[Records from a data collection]
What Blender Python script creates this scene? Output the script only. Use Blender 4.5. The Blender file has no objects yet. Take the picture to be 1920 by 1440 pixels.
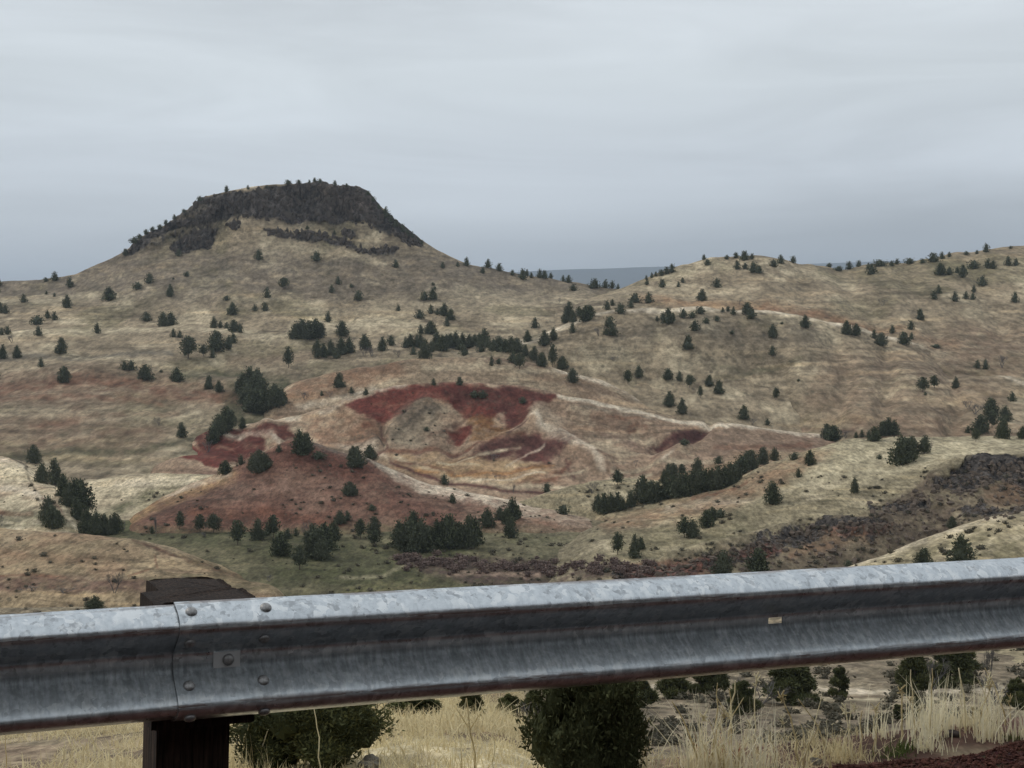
import bpy, bmesh, math, random
import numpy as np
from mathutils import Vector, Matrix

# ------------------------------------------------------------------ camera, world, sun, exposure
SC = bpy.context.scene
COL = SC.collection
F = 2773.0                                   # focal length in pixels of a 1920 px wide picture
PITCH = math.atan(140.0 / F)
CP, SP = math.cos(PITCH), math.sin(PITCH)
cam_d = bpy.data.cameras.new('camera')
cam_d.sensor_width = 36.0
cam_d.lens = 36.0 * F / 1920.0
cam_d.clip_start = 0.1
cam_d.clip_end = 90000.0
cam = bpy.data.objects.new('camera', cam_d)
COL.objects.link(cam)
cam.location = (0, 0, 0)
cam.rotation_euler = (math.pi / 2 - PITCH, 0, 0)
SC.camera = cam

SUN_EL, SUN_AZ = math.radians(41), math.radians(-62)      # azimuth from +Y, negative = left
world = bpy.data.worlds.new('World')
SC.world = world
world.use_nodes = True
wn, wl = world.node_tree.nodes, world.node_tree.links
wn.clear()
def N(nt, typ, **kw):
    n = nt.nodes.new(typ)
    for k, v in kw.items():
        if k.startswith('i_'):
            key = k[2:]
            n.inputs[int(key) if key.isdigit() else key.replace('_', ' ')].default_value = v
        else:
            setattr(n, k, v)
    return n
wt = world.node_tree
out = N(wt, 'ShaderNodeOutputWorld')
bg = N(wt, 'ShaderNodeBackground')
bg.inputs['Strength'].default_value = 0.1
sky = N(wt, 'ShaderNodeTexSky')
sky.sky_type = 'NISHITA'
sky.sun_disc = False
sky.sun_elevation = SUN_EL
sky.sun_rotation = SUN_AZ
tc = N(wt, 'ShaderNodeTexCoord')
sep = N(wt, 'ShaderNodeSeparateXYZ')
wl.new(tc.outputs['Generated'], sep.inputs[0])
ramp = N(wt, 'ShaderNodeValToRGB')
el = ramp.color_ramp.elements
el[0].position = 0.0; el[0].color = (0.56, 0.605, 0.665, 1)
el[1].position = 1.0; el[1].color = (0.62, 0.65, 0.67, 1)
for p, c in ((0.03, (0.56, 0.605, 0.66)), (0.06, (0.57, 0.615, 0.665)), (0.095, (0.585, 0.63, 0.68)), (0.15, (0.60, 0.645, 0.675)), (0.21, (0.61, 0.65, 0.68)), (0.5, (0.60, 0.632, 0.655))):
    e = el.new(p); e.color = (*c, 1)
wl.new(sep.outputs['Z'], ramp.inputs[0])
mp = N(wt, 'ShaderNodeMapping')
mp.inputs['Scale'].default_value = (1.6, 1.6, 11)
wl.new(tc.outputs['Generated'], mp.inputs[0])
nz = N(wt, 'ShaderNodeTexNoise', i_Scale=2.0, i_Detail=5.0, i_Roughness=0.55, i_Distortion=0.6)
wl.new(mp.outputs[0], nz.inputs['Vector'])
mr = N(wt, 'ShaderNodeMapRange', i_1=0.32, i_2=0.68, i_3=0.88, i_4=1.09)
wl.new(nz.outputs['Fac'], mr.inputs[0])
# one broad darker bank of cloud lies low on the right
bank_x = N(wt, 'ShaderNodeMapRange', interpolation_type='SMOOTHSTEP', i_1=-0.06, i_2=0.22, i_3=0.0, i_4=1.0)
wl.new(sep.outputs['X'], bank_x.inputs[0])
bank_z = N(wt, 'ShaderNodeMapRange', interpolation_type='SMOOTHSTEP', i_1=0.045, i_2=0.10, i_3=1.0, i_4=0.0)
wl.new(sep.outputs['Z'], bank_z.inputs[0])
bk = N(wt, 'ShaderNodeMath', operation='MULTIPLY')
wl.new(bank_x.outputs[0], bk.inputs[0]); wl.new(bank_z.outputs[0], bk.inputs[1])
bk2 = N(wt, 'ShaderNodeMapRange', i_1=0.0, i_2=1.0, i_3=1.06, i_4=0.77)
wl.new(bk.outputs[0], bk2.inputs[0])
mm = N(wt, 'ShaderNodeMath', operation='MULTIPLY')
wl.new(mr.outputs[0], mm.inputs[0]); wl.new(bk2.outputs[0], mm.inputs[1])
mm2 = N(wt, 'ShaderNodeMath', operation='MULTIPLY', i_1=10.0)
wl.new(mm.outputs[0], mm2.inputs[0])
cl = N(wt, 'ShaderNodeVectorMath', operation='SCALE')
wl.new(ramp.outputs[0], cl.inputs[0]); wl.new(mm2.outputs[0], cl.inputs['Scale'])
mx = N(wt, 'ShaderNodeMix', data_type='RGBA', i_0=0.94)
wl.new(sky.outputs[0], mx.inputs[6]); wl.new(cl.outputs[0], mx.inputs[7])
wl.new(mx.outputs[2], bg.inputs[0]); wl.new(bg.outputs[0], out.inputs[0])

sun_d = bpy.data.lights.new('sun', 'SUN')
sun_d.energy = 1.05
sun_d.angle = math.radians(12)
sun_d.color = (1.0, 0.95, 0.88)
sun = bpy.data.objects.new('sun', sun_d)
COL.objects.link(sun)
sv = Vector((math.sin(SUN_AZ) * math.cos(SUN_EL), math.cos(SUN_AZ) * math.cos(SUN_EL), math.sin(SUN_EL)))
sun.rotation_euler = sv.to_track_quat('Z', 'Y').to_euler()
SC.view_settings.view_transform = 'Standard'
SC.view_settings.look = 'None'
SC.view_settings.exposure = 0.19
SC.view_settings.gamma = 1.0
SC.cycles.max_bounces = 6
SC.cycles.volume_bounces = 0
SC.cycles.transparent_max_bounces = 8

random.seed(7)
RNG = np.random.default_rng(11)

# ------------------------------------------------------------------ maths helpers
def ray(X, Y):
    cx = (np.asarray(X, float) - 960.0) / F
    cy = (720.0 - np.asarray(Y, float)) / F
    return cx, CP + cy * SP, -SP + cy * CP
def at(X, Y, D):
    rx, ry, rz = ray(X, Y)
    return rx * D / ry, D + 0 * rx, rz * D / ry
def Yof(z, D):
    """picture row of height z at distance D"""
    q = z / D
    cy = (q * CP + SP) / (CP - q * SP)
    return 720.0 - F * cy
def sst(a, b, x):
    t = np.clip((x - a) / (b - a), 0, 1)
    return t * t * (3 - 2 * t)
def _h(ix, iy, seed):
    n = (ix * 374761393 + iy * 668265263 + seed * 1442695041) & 0xFFFFFFFF
    n = ((n ^ (n >> 13)) * 1274126177) & 0xFFFFFFFF
    n = (n ^ (n >> 16)) & 0xFFFFFFFF
    return n / 4294967295.0
def vn(x, y, seed=0):
    xi = np.floor(x).astype(np.int64); yi = np.floor(y).astype(np.int64)
    fx = x - xi; fy = y - yi
    fx = fx * fx * fx * (fx * (fx * 6 - 15) + 10); fy = fy * fy * fy * (fy * (fy * 6 - 15) + 10)
    a = _h(xi, yi, seed); b = _h(xi + 1, yi, seed); c = _h(xi, yi + 1, seed); d = _h(xi + 1, yi + 1, seed)
    return (a * (1 - fx) + b * fx) * (1 - fy) + (c * (1 - fx) + d * fx) * fy * 1.0
def fbm(x, y, octv=4, seed=0, gain=0.5):
    s = 0.0; a = 1.0; t = 0.0
    for i in range(octv):
        ca, sa = math.cos(i * 0.9), math.sin(i * 0.9)
        s = s + a * (vn(x * ca - y * sa + 17 * i, x * sa + y * ca - 9 * i, seed + i) - 0.5)
        t += a; a *= gain; x = x * 2.03; y = y * 2.03
    return s / t * 2.0                                  # about -1..1
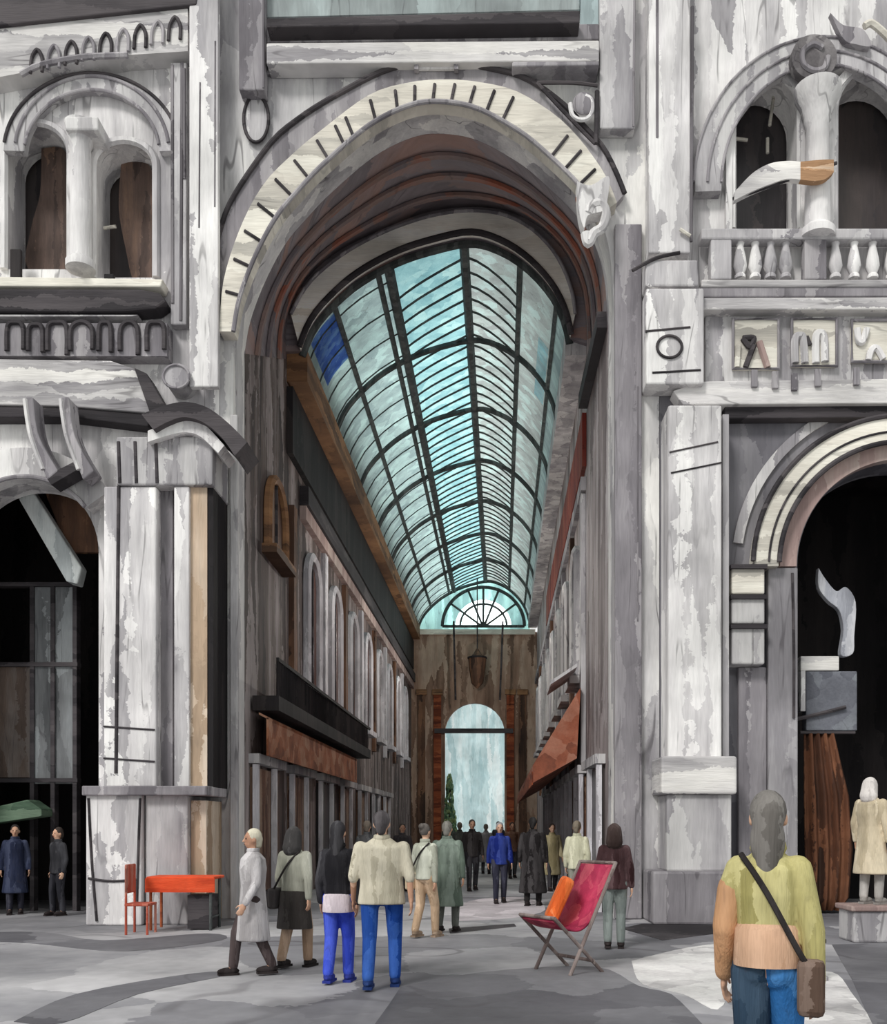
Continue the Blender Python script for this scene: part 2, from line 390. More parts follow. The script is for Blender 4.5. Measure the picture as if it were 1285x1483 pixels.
pilaster('narrow dark-grooved pilaster between the twin-window bay and the broad white pilaster', 247, 270, 90, 470, -.2, MID, 0, 0, [(250, 95, 440), (264, 92, 465), (267, 100, 260)], .06)
pilaster('short grey pilaster above the oval medallion', 346, 383, -150, 130, -.3, GREY, 0, 0, [(382, 0, 128)], .04)
pilaster('wide smooth grey pilaster beside the triangular relief', 869, 920, -150, 186, -.25, MID, 0, 0, [(919, 0, 184)], .04)
pilaster('tall white pilaster standing on the pedestal with scratched brackets', 940, 1000, -150, 366, -.4, WHITE, 0, 0, [(952, 0, 200), (1003, 10, 350)], .05)
pilaster('plain grey pier forming the inner jamb under the carved scroll bracket', 891, 930, 324, 1331, -.14, GREY, 0, 0, [(924, 560, 900)], .03)
pilaster('pale grey strip pier between the gallery entrance and the hooded white pier', 333, 344, 600, 1331, -.12, MID, 0, 0, [], .03)
t = thing('pilaster_pedestal', 'white block pedestal with scratched bracket lines under the tall white pilaster', 'pedestal', P(965, 415, -.7))
MB().pbox(935, 1012, 376, 414, -.45, -E).build('block', WHITE, t, bevel=.03)
MB().ptube([(916, 392), (950, 374), (985, 366)], -.47, .03).build('bracket_rail', DARK, t)
MB().ptube([(985, 332), (1000, 342)], -.46, .03, smooth=False).build('bracket_hook', CREAM, t)
t = thing('roundel_block', 'white block carved with an oval roundel below the scratched pedestal', 'block', P(970, 560, -.5))
MB().pbox(936, 1020, 417, 556, -.5, -E).build('block', WHITE, t, bevel=.03)
MB().tube([P(x, y, -.52) for x, y in arc(970, 502, 18, 0, 360, 24, 16)[:-1]], .025, 6, closed=True).build('roundel', DARK, t, True)
MB().ptube([(935, 480), (1000, 474)], -.5, .02, 6, False).build('joint', DARK, t)
MB().ptube([(945, 540), (1015, 536)], -.5, .02, 6, False).build('joint', DARK, t)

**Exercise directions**
Restate exactly, please, only the lines between the start of the data and the line containing "SC.camera = cam", both ends included, skipping the pictures.

**Result**
What Blender Python script creates this scene? Output the script only. Use Blender 4.5. The Blender file has no objects yet. Take the picture to be 1920 by 1440 pixels.
import bpy, bmesh, math, random
import numpy as np
from mathutils import Vector, Matrix

# ------------------------------------------------------------------ camera, world, sun, exposure
SC = bpy.context.scene
COL = SC.collection
F = 2773.0                                   # focal length in pixels of a 1920 px wide picture
PITCH = math.atan(140.0 / F)
CP, SP = math.cos(PITCH), math.sin(PITCH)
cam_d = bpy.data.cameras.new('camera')
cam_d.sensor_width = 36.0
cam_d.lens = 36.0 * F / 1920.0
cam_d.clip_start = 0.1
cam_d.clip_end = 90000.0
cam = bpy.data.objects.new('camera', cam_d)
COL.objects.link(cam)
cam.location = (0, 0, 0)
cam.rotation_euler = (math.pi / 2 - PITCH, 0, 0)
SC.camera = cam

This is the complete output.